I was definitely not expecting any kind of thought provoking message like that, especially in a movie about cursing hot dogs.

• After the foods reject Frank's proof, he apologizes and says he was wrong to ridicule them. He then says their beliefs are all valid, and they need to work together to defeat the Gods. Amazingly, the foods all agree with him and attack!

Well, that was certainly easy! One second the foods view humans as literal Gods, the next they're killing them with wild abandon.

• In the third act, Barry and his new friends shoot toothpicks coated with bath salts into the Shopwell's shoppers. So where'd Barry get more bath salts? 
When we first see the Junkie, he buys a tiny little bag of salts from a dealer, and it looks like he used it all when he dosed himself. The drug isn't really made of bath salts, so where'd Barry and his pals get more? Did they visit the dealer? Or did Gum show them how to whip up more?

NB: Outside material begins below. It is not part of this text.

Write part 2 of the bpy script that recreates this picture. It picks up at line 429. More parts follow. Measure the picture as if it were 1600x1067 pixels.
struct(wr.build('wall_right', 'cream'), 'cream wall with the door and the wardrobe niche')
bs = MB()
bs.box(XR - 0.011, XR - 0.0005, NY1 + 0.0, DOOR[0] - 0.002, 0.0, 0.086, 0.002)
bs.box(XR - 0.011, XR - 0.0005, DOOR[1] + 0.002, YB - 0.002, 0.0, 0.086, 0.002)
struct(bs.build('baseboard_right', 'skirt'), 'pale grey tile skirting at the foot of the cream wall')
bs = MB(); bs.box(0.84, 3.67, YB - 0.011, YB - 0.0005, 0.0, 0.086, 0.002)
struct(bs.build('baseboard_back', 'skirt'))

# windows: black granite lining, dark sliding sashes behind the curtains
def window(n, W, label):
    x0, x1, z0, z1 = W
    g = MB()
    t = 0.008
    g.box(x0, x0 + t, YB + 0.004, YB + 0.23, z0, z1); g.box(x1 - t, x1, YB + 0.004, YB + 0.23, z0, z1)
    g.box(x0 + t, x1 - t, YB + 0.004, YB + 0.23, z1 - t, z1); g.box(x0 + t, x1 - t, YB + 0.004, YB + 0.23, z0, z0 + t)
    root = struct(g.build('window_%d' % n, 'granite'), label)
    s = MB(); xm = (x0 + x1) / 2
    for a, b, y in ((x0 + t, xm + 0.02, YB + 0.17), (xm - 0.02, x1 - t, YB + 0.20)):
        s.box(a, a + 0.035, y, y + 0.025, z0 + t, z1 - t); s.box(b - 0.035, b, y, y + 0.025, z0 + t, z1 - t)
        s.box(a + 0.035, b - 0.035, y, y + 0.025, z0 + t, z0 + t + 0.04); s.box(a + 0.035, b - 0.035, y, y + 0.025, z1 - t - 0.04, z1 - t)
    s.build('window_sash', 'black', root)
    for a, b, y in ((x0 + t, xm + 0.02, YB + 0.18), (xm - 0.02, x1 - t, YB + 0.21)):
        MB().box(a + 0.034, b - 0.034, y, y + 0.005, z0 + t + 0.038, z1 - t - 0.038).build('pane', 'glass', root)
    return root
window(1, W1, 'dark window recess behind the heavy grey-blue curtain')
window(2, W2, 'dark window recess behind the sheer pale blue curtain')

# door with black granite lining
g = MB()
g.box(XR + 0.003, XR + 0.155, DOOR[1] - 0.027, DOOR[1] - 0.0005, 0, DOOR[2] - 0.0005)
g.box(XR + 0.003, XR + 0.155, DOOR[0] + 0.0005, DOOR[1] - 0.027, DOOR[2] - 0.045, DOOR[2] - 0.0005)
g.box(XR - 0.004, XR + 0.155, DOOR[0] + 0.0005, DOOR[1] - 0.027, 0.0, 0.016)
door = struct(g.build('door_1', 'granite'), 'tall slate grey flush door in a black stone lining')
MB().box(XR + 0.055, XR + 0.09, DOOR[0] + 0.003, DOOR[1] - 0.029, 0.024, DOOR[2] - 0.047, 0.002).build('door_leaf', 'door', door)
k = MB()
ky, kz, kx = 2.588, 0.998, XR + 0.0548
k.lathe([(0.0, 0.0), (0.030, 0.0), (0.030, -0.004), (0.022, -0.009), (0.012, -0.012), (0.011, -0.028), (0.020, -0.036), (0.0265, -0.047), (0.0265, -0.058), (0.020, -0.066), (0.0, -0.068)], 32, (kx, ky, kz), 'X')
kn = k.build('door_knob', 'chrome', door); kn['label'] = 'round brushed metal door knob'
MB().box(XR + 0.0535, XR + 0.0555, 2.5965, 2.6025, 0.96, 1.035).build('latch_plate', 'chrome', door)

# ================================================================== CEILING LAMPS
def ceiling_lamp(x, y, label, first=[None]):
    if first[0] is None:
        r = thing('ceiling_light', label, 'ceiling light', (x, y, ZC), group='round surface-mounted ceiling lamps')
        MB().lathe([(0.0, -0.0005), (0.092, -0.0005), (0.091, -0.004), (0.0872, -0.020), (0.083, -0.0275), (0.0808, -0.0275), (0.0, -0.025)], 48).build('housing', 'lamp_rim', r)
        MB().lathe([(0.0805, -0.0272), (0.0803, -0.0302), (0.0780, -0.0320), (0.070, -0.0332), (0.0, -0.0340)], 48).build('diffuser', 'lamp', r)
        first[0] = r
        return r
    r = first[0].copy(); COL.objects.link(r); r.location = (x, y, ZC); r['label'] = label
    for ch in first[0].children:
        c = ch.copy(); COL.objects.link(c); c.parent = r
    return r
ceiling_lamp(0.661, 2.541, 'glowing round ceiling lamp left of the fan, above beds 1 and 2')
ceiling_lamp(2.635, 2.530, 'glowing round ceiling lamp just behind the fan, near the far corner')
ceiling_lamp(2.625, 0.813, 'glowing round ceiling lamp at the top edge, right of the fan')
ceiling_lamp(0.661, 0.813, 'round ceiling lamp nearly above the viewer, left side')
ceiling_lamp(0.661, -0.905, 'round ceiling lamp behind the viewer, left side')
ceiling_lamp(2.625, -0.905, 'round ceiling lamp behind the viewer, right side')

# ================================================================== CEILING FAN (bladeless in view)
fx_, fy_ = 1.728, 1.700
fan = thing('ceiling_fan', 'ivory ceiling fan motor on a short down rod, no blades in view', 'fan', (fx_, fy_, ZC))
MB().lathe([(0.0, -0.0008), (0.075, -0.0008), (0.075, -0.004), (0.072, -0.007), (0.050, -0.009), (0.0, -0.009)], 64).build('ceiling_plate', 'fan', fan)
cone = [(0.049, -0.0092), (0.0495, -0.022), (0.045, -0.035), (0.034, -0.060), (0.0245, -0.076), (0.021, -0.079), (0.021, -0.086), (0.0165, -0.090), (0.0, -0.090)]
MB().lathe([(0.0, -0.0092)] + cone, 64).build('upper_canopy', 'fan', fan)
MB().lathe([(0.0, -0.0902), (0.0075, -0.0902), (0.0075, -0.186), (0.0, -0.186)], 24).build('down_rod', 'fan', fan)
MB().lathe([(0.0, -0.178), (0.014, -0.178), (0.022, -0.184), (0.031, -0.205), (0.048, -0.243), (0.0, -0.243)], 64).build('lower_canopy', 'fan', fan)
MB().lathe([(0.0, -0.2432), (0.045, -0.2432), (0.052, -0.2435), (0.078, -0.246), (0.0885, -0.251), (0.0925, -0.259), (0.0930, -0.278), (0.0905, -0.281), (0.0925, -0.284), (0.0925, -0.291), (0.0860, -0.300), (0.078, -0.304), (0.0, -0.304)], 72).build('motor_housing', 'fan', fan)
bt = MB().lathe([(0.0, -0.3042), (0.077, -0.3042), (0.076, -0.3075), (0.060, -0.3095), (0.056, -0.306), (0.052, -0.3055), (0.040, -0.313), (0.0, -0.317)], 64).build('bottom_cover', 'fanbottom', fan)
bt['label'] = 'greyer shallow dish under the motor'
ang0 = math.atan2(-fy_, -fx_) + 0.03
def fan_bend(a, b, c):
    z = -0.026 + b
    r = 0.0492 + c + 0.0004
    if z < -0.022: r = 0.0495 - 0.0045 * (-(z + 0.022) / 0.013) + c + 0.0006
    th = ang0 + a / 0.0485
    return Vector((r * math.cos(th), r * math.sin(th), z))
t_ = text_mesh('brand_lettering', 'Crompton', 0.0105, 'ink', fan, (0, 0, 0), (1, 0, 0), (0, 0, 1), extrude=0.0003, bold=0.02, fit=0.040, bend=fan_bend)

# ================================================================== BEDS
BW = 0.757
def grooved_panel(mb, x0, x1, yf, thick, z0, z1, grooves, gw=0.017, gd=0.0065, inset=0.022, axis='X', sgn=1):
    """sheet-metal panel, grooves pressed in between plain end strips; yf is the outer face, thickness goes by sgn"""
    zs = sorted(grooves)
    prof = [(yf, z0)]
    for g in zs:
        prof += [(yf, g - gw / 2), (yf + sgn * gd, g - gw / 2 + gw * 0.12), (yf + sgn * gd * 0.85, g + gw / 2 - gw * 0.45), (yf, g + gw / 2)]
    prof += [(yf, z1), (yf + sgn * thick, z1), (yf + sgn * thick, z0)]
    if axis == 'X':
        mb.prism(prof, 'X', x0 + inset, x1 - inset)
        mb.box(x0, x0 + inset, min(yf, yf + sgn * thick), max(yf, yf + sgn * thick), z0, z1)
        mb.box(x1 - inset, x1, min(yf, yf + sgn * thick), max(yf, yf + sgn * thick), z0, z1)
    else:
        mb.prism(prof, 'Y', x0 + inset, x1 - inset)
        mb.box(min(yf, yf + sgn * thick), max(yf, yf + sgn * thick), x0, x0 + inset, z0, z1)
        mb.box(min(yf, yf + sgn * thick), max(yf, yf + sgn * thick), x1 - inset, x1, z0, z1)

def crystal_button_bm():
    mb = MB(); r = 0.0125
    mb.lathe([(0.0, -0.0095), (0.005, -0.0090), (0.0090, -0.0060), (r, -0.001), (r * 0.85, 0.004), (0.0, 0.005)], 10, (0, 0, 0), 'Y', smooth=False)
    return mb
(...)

This is another one of those things you shouldn't think about too much.

• I liked the film overall, but I have to say I absolutely hated the Stargate ending, in which Frank and the others presumably travel to our dimension to meet the makers of the movie. I felt that went one step too far, and it came close to ruining the movie for me. It's almost like they couldn't think of an ending, so they just stuck that scene in there. Better to have ended it a minute or two sooner.

I have a feeling this scene was grafted onto the ending to set up a potential sequel, as Frank and the others travel to our world, looking for Seth Rogen and demanding answers. Look for Sausage Party: The Real World in a year or two.

Sausage Party is crude, tasteless and outrageous, and does its level best to offend. But it also has a few brief astute insights about religion and tolerance, which is surprising in a film like this. The vulgarity grows stale after a while, but on the whole it's way better than I expected. Definitely not for kids though! Believe it or not I give it a B-.